Został zaatakowany, kiedy tańczył z żoną
Już wkrótce, trafią do sądu akta sprawy, w której zarzut pobicia usłyszało dwóch mieszkańców Brzeszcz. Dwaj 25- latkowie zaatakowali w lokalu mężczyznę, który tańczył ze swoją żoną. Zadane przez napastników kopnięcia w głowę pokrzywdzonego skutkowały złamaniem mu żuchwy. W ustaleniu ich danych pomógł zapis monitoringu. Teraz, o losie podejrzanych będzie decydował sąd i prokurator.
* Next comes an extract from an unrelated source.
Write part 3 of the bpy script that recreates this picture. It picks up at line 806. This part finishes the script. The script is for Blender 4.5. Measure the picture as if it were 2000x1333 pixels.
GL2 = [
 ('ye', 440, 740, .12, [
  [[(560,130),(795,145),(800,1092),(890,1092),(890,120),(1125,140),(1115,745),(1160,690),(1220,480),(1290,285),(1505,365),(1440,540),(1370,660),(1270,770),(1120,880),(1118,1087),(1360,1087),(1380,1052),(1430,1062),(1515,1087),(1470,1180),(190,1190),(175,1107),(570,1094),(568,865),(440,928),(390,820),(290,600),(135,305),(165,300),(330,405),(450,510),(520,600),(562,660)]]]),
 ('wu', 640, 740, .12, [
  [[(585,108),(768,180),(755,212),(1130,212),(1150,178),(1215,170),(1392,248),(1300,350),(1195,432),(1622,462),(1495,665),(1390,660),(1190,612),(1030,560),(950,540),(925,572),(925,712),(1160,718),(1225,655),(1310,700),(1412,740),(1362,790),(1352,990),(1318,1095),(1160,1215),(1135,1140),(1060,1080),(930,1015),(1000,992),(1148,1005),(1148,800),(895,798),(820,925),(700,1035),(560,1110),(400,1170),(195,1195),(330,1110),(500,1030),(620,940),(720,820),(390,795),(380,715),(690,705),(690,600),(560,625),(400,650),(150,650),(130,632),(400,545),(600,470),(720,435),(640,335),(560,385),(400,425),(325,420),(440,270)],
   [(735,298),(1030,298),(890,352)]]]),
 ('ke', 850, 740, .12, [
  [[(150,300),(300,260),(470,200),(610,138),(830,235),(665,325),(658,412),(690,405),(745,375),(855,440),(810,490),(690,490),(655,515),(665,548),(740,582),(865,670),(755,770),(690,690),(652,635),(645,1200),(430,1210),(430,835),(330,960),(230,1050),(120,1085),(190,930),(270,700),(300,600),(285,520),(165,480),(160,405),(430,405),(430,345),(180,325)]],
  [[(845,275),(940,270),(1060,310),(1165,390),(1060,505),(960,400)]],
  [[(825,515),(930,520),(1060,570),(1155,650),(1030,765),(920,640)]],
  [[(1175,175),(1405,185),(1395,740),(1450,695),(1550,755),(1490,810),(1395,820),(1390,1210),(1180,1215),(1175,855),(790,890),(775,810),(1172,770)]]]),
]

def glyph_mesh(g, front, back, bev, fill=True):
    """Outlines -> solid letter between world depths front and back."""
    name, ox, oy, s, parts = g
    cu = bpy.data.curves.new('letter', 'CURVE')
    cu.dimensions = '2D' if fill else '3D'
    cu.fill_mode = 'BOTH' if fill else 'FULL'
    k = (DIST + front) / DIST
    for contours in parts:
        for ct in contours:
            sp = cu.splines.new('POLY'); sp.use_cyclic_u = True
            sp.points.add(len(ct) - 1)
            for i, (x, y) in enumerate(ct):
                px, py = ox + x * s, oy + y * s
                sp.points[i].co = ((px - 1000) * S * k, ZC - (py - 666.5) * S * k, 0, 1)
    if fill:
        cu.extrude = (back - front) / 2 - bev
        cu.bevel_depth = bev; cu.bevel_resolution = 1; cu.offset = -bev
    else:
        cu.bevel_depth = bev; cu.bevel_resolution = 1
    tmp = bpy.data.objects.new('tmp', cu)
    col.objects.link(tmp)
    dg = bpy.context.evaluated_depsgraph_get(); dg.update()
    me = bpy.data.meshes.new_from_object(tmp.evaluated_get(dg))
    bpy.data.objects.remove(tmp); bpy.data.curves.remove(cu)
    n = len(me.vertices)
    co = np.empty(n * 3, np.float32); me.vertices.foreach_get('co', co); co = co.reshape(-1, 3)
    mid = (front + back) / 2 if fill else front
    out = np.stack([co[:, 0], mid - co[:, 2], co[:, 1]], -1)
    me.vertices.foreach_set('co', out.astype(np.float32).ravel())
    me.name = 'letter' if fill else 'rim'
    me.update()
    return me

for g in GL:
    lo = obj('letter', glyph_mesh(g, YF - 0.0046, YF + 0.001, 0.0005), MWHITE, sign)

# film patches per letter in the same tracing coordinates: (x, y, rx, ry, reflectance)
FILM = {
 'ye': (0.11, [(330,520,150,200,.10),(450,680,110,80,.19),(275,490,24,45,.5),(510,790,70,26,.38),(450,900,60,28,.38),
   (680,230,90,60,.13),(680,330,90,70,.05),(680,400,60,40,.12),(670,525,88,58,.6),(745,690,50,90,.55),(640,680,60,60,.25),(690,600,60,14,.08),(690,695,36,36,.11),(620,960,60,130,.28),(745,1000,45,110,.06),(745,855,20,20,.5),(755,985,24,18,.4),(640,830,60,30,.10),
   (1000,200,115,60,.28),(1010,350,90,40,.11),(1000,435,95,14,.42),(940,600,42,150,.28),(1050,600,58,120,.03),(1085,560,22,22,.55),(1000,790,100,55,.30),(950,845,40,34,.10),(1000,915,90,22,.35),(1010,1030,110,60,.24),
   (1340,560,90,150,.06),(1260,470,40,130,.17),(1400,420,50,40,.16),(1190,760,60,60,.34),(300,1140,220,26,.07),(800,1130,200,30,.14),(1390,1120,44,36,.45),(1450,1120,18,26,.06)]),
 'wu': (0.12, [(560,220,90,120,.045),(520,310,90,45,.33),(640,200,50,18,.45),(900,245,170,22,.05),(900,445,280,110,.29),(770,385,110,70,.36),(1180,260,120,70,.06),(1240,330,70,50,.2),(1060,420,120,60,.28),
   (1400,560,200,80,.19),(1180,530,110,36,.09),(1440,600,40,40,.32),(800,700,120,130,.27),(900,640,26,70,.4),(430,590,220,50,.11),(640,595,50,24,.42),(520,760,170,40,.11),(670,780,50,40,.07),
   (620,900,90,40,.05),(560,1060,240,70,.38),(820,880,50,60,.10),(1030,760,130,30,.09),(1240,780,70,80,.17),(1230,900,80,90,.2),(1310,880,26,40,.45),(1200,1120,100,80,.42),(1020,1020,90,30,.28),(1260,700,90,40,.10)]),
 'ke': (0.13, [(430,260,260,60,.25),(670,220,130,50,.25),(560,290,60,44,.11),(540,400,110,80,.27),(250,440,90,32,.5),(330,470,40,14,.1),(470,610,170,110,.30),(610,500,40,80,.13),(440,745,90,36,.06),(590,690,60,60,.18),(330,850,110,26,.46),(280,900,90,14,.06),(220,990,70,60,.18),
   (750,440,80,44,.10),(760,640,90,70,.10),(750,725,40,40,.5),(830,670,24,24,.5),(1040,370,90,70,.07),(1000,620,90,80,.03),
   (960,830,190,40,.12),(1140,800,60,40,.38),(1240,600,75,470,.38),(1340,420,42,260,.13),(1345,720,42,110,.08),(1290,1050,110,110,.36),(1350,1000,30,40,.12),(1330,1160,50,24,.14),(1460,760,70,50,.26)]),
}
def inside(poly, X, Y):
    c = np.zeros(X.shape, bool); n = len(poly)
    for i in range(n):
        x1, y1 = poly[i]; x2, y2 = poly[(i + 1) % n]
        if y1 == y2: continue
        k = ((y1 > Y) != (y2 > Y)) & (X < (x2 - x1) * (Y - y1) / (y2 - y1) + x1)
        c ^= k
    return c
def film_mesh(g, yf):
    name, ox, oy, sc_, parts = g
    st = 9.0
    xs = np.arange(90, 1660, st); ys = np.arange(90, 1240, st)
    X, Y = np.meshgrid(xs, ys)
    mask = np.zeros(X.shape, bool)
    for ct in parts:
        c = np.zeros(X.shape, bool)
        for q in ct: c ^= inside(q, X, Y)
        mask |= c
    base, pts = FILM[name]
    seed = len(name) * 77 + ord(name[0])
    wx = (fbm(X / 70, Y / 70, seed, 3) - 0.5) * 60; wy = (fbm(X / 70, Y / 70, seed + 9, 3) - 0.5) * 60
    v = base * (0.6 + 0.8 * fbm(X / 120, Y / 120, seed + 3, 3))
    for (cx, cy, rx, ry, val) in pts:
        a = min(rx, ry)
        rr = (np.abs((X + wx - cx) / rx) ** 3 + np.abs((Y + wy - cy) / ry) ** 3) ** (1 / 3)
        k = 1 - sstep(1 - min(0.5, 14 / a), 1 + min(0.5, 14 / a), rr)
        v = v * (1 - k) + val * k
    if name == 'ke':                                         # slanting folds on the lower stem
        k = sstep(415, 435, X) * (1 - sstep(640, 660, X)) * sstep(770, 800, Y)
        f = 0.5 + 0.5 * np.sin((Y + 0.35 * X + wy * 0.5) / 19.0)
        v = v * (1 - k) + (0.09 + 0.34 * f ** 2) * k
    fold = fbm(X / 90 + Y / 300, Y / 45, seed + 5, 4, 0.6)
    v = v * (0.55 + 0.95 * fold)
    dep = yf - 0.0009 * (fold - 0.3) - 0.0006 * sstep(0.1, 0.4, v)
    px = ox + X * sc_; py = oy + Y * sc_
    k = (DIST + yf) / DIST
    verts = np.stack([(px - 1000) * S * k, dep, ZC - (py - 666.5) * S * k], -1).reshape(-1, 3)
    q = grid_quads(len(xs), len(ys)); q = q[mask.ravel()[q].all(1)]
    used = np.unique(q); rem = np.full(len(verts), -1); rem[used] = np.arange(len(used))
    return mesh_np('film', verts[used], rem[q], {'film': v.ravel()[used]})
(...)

Żona pokrzywdzonego, zgłaszając dyżurnemu pszczyńskiej jednostki interwencję, przekazała, że jej mąż został zaatakowany przez nieznanych jej mężczyzn, kiedy tańczyła z nim na parkiecie. Jak podkreślała, zupełnie bez powodu, jeden z napastników oblał go piwem, a później zaczął go szarpać, ostatecznie przewracając na podłogę. Kiedy tak leżał, podbiegł do niego drugi nieznany jej mężczyzna i zaczął kopać go po głowie. Po całym incydencie, agresorzy wyszli z lokalu. Jej mąż stracił przytomność, więc wezwała na miejsce pogotowie. Jeszcze podczas interwencji policjantów, zgłaszająca rozpoznała wśród przebywających przy budynku jednego ze sprawców. Wskazała go mundurowym, którzy go zatrzymali. Okazał się nim 25- letni mieszkaniec Brzeszcz. Usłyszał już zarzuty w tej sprawie, do których się przyznał. Na podstawie tego, co zarejestrowały kamery monitoringu i opisów przekazanego przez świadków, ustalono także rysopis drugiego ze sprawców. To właśnie on miał być tą osobą, która zadawała najsilniejsze ciosy i kopnięcia pokrzywdzonemu. Były one na tyle silne, że skutkowały stłuczeniem głowy, podejrzeniem wstrząśnienia mózgu, podwójnym złamaniem trzonu żuchwy z przemieszczeniem i złamaniem kości śródręcza. Jemu również zostały już przedstawione zarzuty. Nie przyznał się jednak do popełnienia opisywanego mu czynu. Teraz, obydwaj mieszkańcy Brzeszcz muszą liczyć się nawet z 3- letnim pobytem w więzieniu.